“What’s the opposite of opposite?” my just-turned-seven-year-old asked me last week.

When a kid that age asks their parent a question, and that parent doesn’t answer, but instead beams with pride, what does the kid think? “My parent is crazy?” “When will I learn the answer?” Or…”maybe I just did something very cool?”

More than do something cool, I feel like Dar’s brother just invented a way of understanding his brother. And I love that, because long after Dar’s mom and me are dead, Dar will need a brother who understands him.

I feel that Dar’s brother coined a little bit of a paradox, along the lines of “I always lie” or “If God is all powerful, can He make a rock that He can’t lift?”

It’s probably good for everyone to be comfortable with paradoxes. But I think it’s especially important for making a place for Dar in your heart.
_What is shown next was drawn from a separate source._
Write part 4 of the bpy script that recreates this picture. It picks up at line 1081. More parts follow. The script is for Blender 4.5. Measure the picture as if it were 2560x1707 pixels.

He makes noise regularly, but he doesn’t talk. He expresses what he wants, but he can’t express what he wants. He loves, but he doesn’t ordinarily show love. He is loved, but…not without very serious difficulty. Try loving a child that doesn’t give you any ordinary reasons for pride, that needs you at the age of nine like your baby did when it could barely walk. I’m not saying it’s impossible; I’m saying it comes with a lot of paradoxes.

For the record, the opposite of opposite is “same” or “similar.” But Dar is never the same, he’s always opposite. The opposite of Dar is quite apposite.